As Wittgenstein said, the world is the totality of facts, not of things.
Past, present, and future.
It is written, even now; all is written.
Things could have been otherwise.
There is not only one possible world.
But they are not otherwise.
They are as they are, past, present, and to come.
That is logical determinism, the doctrine that all disjuncts are settled, all propositions are true or else false, all contingents have a truth-value, future ones included.
That is fatalism.
Not that the future cannot be otherwise but that it will not be otherwise.
Not that you could do no other but that you will do no other.
The Book of the World is written entirely and nothing, not the least jot, has been left out.
And you did not write it.
Nor did anyone else, by the way.
Not even God.
Not least because he doesn't exist, yes.
But even if he existed he would only be a character in the Book of the World, like you and me and anyone and everyone.
Just another character though, yes, certainly, as free as you please.
Just another character in the Book.
P.S.
For all argument I can say only that it seems to me that the practice of foresight presupposes a determinate future to foresee.
On the other hand, would not Nietzsche laugh at that argument?
Though he himself was a believer.
And, anyway, successful prediction does not require that foresight be thus possible.
It is enough if, when the time comes, the prediction is borne out by present experience.
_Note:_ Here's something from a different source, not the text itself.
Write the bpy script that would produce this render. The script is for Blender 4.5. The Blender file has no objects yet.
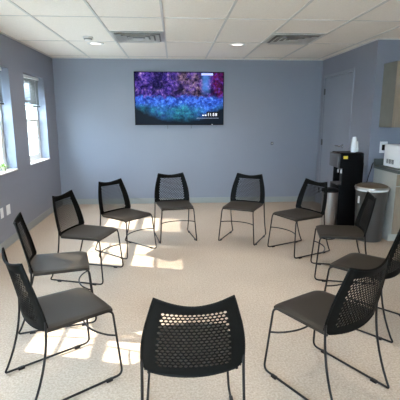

Alexander, anxious, says to Aristotle, "There will be a sea battle tomorrow."
The morrow comes, and there is a sea battle.
For this there is no need for a prediction to be accurate, correct, right, that is to say, true when it is made.
Still, we are apt to think that if your prediction is borne out then you were right when you made it.
Oh, well.
Humans are easily and chronically confused.
It is part of our charm.
P.P.S.
All the same, like Nietzsche, I still believe the future, like the past, is determinate, while neither is necessary.